Thousands of operations, procedures and appointments will be cancelled as junior doctors stage their protest.

The BMA previously suspended plans for 48-hour industrial action on January 26 on the basis that some progress was being made in the talks.

But the sticking point remains the time at which premium rates of pay kick in for doctors working weekends.

The Government has made some concessions in a bid to break the deadlock with the BMA, drafting in S ir David Dalton in the hope of reaching an agreement.

Currently, 7pm to 7am Monday to Friday and the whole of Saturday and Sunday attract a premium rate of pay.

An offer from the Government in November said doctors would receive time and a half for any hours worked Monday to Sunday between 10pm and 7am, and time and a third for any hours worked between 7pm and 10pm on Saturdays and 7am and 10pm on Sundays.

But in a new offer, dated January 16, Sir David said that, as part of an overall agreement, a premium rate of pay could kick in from 5pm on Saturdays rather than 7pm.

Furthermore, premium pay could start at 9pm Monday to Friday rather than the original offer of 10pm.

Dr Johann Malawana, chairman of the BMA's junior doctor committee, welcomed the involvement of Sir David but said an agreement could still not be made.

He said Sir David's "understanding of the realities of a health service buckling under mounting pressures and commitment to reaching a fair agreement has resulted in good progress on a number of issues.

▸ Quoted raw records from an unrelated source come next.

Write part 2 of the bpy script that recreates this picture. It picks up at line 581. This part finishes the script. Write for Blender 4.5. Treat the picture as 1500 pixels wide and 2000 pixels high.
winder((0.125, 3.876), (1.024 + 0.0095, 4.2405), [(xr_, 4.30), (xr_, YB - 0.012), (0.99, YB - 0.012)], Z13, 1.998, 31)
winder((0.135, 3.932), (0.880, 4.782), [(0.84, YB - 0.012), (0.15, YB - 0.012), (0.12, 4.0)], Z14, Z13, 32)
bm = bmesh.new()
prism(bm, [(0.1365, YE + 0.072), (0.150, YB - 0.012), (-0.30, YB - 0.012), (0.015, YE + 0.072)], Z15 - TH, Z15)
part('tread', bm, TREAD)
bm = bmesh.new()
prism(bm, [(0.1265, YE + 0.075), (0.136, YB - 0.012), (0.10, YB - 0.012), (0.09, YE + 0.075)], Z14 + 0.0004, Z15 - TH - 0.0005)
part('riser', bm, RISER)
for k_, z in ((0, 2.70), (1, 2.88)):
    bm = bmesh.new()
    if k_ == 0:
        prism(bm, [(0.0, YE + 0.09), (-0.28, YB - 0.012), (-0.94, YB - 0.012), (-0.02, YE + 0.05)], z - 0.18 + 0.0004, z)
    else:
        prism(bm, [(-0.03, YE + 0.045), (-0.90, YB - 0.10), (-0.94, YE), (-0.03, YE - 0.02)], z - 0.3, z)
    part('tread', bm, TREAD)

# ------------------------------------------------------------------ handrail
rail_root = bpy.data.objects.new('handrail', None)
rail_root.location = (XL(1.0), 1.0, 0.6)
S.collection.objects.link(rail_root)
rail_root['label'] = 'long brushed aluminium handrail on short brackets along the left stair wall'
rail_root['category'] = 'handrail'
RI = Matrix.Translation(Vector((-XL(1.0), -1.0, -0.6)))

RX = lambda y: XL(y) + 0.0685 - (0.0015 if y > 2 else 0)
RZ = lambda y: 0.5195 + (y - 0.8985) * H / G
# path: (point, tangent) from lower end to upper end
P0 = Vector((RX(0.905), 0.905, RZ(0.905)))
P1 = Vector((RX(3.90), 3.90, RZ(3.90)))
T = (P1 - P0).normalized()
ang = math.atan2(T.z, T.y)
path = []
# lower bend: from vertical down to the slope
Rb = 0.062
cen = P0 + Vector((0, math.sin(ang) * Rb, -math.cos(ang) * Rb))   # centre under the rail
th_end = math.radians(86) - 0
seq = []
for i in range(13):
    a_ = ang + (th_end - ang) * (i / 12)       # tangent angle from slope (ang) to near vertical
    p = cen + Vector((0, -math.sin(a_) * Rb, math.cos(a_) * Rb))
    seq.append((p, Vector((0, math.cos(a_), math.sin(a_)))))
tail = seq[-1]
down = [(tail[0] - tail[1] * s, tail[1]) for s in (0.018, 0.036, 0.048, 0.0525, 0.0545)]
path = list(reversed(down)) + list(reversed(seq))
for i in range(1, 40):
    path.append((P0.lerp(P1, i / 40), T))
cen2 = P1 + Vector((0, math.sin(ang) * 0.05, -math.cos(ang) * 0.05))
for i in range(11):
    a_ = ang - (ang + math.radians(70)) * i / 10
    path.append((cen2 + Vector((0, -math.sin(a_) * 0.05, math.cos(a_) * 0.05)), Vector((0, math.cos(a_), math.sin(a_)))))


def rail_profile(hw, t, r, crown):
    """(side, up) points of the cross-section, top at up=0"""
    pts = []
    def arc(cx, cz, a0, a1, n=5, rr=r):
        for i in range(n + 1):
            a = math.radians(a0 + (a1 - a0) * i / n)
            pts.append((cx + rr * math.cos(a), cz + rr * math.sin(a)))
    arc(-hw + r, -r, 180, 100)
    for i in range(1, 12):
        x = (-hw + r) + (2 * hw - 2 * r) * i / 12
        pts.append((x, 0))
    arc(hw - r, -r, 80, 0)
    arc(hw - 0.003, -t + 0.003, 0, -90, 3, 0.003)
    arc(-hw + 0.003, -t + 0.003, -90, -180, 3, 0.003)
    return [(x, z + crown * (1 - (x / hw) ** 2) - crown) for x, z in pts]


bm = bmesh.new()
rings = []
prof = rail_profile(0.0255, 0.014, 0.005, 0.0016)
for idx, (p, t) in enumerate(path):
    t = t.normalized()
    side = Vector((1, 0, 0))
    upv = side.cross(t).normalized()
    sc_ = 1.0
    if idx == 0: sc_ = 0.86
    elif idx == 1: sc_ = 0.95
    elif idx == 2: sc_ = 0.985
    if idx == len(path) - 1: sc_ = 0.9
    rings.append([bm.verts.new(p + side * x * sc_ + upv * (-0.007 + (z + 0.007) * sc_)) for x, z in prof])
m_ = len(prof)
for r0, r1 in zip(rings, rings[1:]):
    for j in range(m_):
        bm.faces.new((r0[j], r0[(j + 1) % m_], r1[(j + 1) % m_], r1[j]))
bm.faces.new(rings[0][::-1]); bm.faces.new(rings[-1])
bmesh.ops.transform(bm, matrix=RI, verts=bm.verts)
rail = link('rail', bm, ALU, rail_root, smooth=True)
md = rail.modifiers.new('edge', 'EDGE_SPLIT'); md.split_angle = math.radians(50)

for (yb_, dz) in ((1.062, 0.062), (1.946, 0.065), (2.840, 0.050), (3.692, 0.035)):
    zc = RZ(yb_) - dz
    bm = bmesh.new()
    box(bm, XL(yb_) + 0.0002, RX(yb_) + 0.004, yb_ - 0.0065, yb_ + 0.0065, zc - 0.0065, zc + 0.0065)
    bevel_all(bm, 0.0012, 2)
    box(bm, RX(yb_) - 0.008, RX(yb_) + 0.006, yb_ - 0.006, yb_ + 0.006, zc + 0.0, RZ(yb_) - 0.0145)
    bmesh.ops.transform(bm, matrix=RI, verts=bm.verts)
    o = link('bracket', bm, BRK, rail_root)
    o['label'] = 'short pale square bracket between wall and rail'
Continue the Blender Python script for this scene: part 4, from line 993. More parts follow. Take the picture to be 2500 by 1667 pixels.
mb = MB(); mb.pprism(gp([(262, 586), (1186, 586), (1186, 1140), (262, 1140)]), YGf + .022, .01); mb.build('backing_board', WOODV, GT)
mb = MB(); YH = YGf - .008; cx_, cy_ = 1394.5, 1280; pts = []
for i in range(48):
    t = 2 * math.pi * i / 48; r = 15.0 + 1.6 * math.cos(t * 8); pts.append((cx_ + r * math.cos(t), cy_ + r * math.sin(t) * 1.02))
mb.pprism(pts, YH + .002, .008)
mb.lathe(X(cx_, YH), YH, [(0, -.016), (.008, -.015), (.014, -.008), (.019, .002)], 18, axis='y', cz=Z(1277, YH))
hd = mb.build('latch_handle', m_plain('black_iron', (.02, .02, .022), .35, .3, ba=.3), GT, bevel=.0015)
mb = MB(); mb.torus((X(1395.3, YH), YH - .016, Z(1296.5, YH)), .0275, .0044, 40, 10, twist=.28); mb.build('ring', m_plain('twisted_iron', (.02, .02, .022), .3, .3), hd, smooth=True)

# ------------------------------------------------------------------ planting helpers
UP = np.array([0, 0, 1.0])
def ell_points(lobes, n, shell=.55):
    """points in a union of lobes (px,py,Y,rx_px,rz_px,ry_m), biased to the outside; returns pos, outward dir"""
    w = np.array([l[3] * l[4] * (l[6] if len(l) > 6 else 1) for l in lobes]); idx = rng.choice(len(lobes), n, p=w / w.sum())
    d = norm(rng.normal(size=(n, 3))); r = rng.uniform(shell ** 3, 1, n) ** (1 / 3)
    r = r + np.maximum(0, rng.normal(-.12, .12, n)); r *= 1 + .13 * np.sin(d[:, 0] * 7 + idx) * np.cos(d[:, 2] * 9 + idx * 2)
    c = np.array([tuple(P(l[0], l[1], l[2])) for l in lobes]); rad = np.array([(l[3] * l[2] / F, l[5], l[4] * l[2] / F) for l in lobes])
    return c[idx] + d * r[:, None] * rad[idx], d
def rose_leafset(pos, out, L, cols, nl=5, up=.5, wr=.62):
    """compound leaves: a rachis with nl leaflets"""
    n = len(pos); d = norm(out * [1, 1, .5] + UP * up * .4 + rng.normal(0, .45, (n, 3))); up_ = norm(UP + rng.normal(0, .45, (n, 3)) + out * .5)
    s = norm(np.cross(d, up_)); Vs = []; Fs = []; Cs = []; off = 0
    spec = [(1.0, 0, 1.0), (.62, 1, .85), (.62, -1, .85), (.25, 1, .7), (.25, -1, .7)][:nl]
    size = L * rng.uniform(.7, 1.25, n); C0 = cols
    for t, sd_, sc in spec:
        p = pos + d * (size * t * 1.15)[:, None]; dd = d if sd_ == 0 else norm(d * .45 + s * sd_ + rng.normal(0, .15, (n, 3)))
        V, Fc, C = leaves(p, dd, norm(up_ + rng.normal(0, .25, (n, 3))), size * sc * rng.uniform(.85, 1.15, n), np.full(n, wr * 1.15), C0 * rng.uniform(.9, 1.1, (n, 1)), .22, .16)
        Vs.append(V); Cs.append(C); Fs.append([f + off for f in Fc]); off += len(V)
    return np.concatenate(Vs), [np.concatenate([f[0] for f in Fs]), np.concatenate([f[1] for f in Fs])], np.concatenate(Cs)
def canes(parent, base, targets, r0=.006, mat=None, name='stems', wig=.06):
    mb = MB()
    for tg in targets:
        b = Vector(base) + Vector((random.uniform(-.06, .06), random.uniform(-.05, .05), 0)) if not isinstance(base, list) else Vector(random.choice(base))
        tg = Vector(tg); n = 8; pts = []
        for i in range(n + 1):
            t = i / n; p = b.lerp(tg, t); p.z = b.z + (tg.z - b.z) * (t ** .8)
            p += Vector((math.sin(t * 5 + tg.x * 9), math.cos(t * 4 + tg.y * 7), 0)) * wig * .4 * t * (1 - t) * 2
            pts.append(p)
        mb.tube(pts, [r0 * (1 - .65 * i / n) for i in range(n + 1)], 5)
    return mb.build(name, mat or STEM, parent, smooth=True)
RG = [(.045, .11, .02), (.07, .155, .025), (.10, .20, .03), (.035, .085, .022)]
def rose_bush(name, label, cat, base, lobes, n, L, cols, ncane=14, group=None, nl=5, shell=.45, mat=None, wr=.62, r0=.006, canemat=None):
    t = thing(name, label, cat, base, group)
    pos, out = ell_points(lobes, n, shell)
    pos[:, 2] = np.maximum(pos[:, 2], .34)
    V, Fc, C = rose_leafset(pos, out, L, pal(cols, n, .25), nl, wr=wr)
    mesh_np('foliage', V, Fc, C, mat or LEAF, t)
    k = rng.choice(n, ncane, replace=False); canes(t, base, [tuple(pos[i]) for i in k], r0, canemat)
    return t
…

"It is, therefore, particularly frustrating that the Government is still digging in its heels.

"The Government's position - based on ideology rather than reason - risks souring relations with an entire generation of junior doctors, the very doctors who the Secretary of State has acknowledged as the backbone of the NHS.

"The Government's entrenched position in refusing to recognise Saturday working as unsocial hours, together with its continued threat to impose a contract so fiercely resisted by junior doctors across England, leaves us with no alternative but to continue with industrial action.

"And to those who would urge junior doctors to resolve their concerns in any way rather than industrial action, I ask 'What else would you have us do?'

"We have talked in good faith with the Government over the past few months, but have seen no willingness on their part to move on a core issue for junior doctors up and down the country.

"The Government misrepresents junior doctors as a block to a seven-day NHS, but they already work every day of the week. What we are asking is that this is reflected in fair and affordable recognition of unsocial hours."